Tannoy QFlex gives clarity to Galesburg church

Tuesday, 1 September 2009
Tannoy QFlex gives clarity to Galesburg church
USA - Tannoy's QFlex digitally steerable, multi-channel speaker arrays have been installed in the Galesburg, Illinois' First Christian Church where they provide a compact and versatile solution for a challenging acoustic environment.

With nearly three seconds of RT, and the option of installing acoustic treatments off the table, owing to both budgetary and aesthetic concerns, First Christian needed a solution that would provide a rock solid fix without calling attention to itself.

"The Tannoy solution was absolutely a perfect fit for this application," says Trent Keeling, VP and co-owner of Peoria based, Advanced Audio and Lighting Systems. "The intelligibility factor was 'off the charts' poor. There was such a huge loss of intelligibility in the room that people were literally walking up to speak into a microphone to talk to one another."

"It took two years to get this done," says Todd VanVelsor, a newly minted church elder and long time member of the church's contemporary praise band, Quest. "I put together a survey that we sent out to all the members of the church asking what their overall satisfaction level was with our existing system and we basically got an 84% response back saying the system distracted from the message."

Completed and dedicated in 1928, First Christian Church offers both a contemporary praise service as well as a very traditional service held later in the day. During both services, lack of intelligibility was an issue; "I'd regularly hear people say, 'Well, I really couldn't understand what you were saying today'," says First Christian Church's pastor Greg Fitch. "We had a number of people during our traditional services who were actually using hand held wireless hearing devices so they could actually hear what was going on."

Still, while the need for a new system was abundantly clear, initially there was some skepticism about the build from those who attended the more traditional service - a sense that the new system was primarily for the contemporary service. Not so, Pastor Fitch explains: "Everything we do; music, spoken word, singing, drama, it all needs to be intelligible, or it's useless."

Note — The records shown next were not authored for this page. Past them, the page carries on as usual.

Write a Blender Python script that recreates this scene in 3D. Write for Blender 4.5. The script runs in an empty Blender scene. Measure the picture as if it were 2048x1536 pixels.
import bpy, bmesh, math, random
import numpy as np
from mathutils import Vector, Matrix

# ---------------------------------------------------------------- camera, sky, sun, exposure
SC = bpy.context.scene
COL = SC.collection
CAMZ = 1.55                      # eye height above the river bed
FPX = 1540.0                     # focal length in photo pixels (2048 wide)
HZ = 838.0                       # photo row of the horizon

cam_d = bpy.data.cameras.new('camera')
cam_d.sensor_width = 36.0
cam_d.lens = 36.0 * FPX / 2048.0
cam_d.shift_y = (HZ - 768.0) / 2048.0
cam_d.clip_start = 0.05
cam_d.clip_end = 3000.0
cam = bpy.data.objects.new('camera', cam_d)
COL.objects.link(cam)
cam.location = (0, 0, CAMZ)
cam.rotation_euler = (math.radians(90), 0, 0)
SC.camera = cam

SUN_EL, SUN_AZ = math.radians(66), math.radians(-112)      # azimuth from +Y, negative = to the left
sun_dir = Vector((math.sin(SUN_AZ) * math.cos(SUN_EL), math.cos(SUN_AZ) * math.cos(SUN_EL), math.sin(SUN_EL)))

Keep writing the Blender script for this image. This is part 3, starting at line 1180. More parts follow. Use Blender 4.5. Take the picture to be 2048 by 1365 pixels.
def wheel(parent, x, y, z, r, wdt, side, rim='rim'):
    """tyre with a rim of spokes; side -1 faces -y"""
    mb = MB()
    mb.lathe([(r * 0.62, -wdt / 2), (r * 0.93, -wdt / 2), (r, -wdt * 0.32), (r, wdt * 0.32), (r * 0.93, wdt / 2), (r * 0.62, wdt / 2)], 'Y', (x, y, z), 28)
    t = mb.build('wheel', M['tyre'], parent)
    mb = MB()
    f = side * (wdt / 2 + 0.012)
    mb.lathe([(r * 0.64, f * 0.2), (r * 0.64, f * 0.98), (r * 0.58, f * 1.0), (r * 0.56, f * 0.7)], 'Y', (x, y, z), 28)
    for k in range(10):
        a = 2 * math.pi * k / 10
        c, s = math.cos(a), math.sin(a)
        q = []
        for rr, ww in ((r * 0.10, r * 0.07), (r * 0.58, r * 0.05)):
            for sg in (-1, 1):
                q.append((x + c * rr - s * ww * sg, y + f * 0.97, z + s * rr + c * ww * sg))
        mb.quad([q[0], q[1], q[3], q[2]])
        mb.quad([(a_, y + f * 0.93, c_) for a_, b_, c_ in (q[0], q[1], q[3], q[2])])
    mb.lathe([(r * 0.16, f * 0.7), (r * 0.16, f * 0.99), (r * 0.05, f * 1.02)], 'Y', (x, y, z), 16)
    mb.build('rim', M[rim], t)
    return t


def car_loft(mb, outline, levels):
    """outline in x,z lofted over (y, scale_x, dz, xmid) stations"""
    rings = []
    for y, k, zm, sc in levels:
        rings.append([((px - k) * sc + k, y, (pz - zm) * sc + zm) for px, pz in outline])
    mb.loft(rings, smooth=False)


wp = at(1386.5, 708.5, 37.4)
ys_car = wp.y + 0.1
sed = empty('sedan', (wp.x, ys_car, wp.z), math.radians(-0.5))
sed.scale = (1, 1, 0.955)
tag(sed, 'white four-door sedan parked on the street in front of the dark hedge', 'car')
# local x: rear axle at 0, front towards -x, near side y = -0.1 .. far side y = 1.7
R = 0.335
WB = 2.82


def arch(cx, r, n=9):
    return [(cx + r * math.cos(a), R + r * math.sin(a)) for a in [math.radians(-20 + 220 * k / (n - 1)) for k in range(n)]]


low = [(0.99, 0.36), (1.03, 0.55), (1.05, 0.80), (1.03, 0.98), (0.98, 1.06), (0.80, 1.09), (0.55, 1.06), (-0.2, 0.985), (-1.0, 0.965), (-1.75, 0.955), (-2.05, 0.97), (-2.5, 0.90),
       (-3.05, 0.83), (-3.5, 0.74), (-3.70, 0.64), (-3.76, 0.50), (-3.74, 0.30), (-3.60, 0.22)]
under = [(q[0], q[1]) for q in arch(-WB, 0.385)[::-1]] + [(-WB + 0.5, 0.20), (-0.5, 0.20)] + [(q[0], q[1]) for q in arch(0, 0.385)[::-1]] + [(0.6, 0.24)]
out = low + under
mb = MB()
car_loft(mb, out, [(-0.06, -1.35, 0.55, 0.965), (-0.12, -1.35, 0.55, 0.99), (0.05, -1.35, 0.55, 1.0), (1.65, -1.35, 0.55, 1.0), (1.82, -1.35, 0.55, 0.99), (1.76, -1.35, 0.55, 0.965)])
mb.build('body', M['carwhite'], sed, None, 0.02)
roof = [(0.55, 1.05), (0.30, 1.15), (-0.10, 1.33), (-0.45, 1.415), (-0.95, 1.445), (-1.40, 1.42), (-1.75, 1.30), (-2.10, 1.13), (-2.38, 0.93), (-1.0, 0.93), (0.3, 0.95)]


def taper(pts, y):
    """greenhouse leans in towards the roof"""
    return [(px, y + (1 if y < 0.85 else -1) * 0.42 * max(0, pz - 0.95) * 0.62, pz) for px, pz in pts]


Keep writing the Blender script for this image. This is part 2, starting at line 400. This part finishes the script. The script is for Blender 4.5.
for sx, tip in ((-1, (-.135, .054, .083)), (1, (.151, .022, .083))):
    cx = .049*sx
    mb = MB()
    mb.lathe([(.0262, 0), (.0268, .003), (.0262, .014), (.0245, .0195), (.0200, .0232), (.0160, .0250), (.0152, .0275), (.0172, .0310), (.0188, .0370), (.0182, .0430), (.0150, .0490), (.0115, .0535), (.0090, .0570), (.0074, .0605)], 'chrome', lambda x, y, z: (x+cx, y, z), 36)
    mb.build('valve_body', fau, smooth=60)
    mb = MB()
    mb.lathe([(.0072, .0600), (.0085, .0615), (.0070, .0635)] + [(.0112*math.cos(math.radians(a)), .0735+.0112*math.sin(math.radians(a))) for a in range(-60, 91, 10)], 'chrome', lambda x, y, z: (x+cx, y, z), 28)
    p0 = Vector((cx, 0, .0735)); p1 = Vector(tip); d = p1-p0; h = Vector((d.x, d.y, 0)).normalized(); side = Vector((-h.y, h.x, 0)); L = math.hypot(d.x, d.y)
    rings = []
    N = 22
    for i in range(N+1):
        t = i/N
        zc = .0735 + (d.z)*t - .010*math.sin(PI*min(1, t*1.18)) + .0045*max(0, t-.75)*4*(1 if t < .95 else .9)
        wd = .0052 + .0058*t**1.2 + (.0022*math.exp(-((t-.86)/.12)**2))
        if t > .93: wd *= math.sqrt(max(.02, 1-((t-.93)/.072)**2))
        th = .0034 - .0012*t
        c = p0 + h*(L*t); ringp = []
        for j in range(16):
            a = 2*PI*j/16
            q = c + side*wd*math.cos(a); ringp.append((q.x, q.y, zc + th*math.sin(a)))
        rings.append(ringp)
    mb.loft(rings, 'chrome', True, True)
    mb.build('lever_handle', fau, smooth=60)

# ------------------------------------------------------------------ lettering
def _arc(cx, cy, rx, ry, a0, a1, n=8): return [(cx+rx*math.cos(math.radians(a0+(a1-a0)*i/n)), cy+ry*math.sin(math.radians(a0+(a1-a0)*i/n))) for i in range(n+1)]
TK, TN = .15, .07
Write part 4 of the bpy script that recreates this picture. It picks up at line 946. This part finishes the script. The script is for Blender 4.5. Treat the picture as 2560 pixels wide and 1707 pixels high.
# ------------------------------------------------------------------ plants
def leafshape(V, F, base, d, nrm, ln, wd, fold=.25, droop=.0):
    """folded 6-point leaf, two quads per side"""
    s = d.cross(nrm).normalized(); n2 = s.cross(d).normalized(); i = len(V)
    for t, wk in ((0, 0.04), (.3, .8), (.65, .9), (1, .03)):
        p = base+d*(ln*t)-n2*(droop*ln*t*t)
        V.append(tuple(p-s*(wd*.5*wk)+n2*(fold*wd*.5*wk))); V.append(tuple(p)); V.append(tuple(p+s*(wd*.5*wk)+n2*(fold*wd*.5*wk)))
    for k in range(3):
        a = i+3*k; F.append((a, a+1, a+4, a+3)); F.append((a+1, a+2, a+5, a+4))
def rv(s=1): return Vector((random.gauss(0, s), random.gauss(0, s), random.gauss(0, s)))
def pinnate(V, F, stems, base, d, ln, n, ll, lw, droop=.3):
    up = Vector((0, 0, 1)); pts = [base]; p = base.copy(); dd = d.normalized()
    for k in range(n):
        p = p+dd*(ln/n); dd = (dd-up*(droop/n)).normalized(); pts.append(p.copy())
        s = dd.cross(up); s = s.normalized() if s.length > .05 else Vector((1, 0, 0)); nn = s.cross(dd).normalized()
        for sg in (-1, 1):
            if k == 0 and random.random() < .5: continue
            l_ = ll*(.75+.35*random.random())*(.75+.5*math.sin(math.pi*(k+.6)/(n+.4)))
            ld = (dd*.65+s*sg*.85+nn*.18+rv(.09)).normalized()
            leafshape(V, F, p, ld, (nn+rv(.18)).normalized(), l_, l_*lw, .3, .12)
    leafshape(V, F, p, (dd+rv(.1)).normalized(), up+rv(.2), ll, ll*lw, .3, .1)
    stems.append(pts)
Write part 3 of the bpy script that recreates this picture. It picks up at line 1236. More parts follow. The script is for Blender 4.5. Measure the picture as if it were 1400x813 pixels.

In installing the new system, as important as aesthetics were, achieving highly directed sound, smooth coverage, and maximum intelligibility was complicated further by the layout of the sanctuary itself.

Specified by Advanced Audio and Lighting design engineers Don Delong and Graeme Brown, the church's new system features two Tannoy QFlex 24s and a pair of Tannoy VNET 15 HL Subs, as well as incorporating pre-existing elements, which included a Yamaha digital console and AMX touch panel control interface.

"The QFlex are mounted 19ft off the ground, vertically, flush to the proscenium wall, and are being beam steered via the QFlex control software, asymmetrically," Keeling explains. "They're not symmetrical patterns because we don't have symmetrical seating. So we're steering one, from our measurements, down to about 350 cycles, to the first seat just after the choir thrust." The result, he says, is extremely precise. "The folks in the choir cannot hear the PA. I stood on the platform with them while they were in rehearsal, and you cannot localise the main PA.

"The VNET 15 HLs are on the ground," he continues, "and we have them disguised, in the corners of the room. Typically, in an application like this, I would normally have used double 12s, or something with more headroom, but the boxes really deliver - We have really, really good, punchy low end, and tons of it."

"I've heard nothing but praise for the entire project, and the results, from everybody from five years old to 95 years old," says VanVelsor. "It sounds like the world's biggest Hi-Fi."